(Scenes as source code)

-*-

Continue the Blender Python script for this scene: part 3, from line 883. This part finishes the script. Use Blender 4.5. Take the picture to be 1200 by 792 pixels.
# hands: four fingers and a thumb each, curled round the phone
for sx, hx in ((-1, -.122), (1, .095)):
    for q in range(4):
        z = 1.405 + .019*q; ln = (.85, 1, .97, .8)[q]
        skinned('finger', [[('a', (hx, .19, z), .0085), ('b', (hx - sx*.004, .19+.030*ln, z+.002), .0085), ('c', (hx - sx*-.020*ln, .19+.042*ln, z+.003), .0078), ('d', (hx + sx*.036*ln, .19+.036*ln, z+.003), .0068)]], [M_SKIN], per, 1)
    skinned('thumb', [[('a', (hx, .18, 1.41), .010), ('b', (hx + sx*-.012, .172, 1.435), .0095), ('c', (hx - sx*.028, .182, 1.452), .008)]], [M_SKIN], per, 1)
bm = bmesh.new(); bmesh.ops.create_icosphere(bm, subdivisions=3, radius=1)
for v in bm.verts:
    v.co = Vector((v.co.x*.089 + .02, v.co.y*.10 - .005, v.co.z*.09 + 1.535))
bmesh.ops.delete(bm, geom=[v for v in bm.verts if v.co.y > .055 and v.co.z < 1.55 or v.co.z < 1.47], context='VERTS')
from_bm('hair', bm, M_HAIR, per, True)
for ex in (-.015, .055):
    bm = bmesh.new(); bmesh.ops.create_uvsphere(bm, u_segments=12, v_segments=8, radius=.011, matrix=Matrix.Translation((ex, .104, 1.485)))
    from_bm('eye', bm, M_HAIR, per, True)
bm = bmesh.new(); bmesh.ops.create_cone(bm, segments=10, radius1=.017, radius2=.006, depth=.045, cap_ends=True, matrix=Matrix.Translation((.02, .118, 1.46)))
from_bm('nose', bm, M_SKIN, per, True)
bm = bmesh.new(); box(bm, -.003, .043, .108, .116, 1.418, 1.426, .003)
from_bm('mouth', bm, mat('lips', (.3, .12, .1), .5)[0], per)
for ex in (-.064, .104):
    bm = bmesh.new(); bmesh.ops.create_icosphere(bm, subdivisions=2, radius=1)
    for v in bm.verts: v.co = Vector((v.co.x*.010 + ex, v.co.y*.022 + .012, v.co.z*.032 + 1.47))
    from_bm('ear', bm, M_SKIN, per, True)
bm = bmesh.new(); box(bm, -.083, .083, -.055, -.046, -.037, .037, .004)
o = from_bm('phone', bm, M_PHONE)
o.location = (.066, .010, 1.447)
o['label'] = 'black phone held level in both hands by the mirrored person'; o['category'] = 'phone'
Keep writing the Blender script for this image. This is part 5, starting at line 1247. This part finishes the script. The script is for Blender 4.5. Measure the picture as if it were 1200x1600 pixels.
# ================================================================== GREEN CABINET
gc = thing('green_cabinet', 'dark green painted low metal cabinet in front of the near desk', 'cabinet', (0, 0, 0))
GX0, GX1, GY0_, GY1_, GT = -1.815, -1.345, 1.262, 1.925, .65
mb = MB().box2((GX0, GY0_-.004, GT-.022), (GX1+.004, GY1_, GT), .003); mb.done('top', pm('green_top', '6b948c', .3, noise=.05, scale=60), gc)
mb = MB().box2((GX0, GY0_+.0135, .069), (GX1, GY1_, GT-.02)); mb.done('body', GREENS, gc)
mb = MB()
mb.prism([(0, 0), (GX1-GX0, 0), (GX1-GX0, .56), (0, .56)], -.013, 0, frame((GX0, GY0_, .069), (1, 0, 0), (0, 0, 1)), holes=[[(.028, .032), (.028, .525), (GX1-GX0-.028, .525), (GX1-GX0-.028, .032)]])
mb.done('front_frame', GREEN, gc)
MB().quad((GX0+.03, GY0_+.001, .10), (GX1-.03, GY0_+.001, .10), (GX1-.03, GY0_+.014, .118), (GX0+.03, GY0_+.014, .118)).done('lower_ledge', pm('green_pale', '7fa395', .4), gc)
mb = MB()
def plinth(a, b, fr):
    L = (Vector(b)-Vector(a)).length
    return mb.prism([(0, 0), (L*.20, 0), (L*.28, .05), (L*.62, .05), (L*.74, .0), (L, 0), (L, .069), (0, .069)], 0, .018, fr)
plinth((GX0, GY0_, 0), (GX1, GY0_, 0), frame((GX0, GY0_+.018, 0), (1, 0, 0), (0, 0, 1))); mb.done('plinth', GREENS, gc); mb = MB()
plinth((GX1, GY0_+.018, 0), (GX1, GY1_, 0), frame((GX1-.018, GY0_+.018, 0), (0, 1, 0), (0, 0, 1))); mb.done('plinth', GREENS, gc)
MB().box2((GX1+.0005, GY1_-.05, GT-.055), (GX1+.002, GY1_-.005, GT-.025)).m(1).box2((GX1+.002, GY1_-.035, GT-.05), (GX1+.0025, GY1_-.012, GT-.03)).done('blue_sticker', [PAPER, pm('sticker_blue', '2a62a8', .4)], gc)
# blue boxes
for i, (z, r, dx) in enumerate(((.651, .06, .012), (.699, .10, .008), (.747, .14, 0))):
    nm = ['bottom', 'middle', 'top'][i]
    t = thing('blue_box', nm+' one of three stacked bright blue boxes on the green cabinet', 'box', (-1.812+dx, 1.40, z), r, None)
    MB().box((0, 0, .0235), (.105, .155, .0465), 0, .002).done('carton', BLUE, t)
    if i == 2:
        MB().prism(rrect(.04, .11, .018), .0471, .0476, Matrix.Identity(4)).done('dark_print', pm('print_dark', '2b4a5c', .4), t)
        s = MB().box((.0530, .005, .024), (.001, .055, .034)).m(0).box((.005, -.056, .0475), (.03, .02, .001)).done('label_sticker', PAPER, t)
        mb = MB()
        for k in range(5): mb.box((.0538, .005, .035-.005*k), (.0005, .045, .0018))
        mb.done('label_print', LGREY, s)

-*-

-- The problem --
Select every line above that contains the word "Blender", and copy it.

-- Correct answer --
Continue the Blender Python script for this scene: part 3, from line 883. This part finishes the script. Use Blender 4.5. Take the picture to be 1200 by 792 pixels.
Keep writing the Blender script for this image. This is part 5, starting at line 1247. This part finishes the script. The script is for Blender 4.5. Measure the picture as if it were 1200x1600 pixels.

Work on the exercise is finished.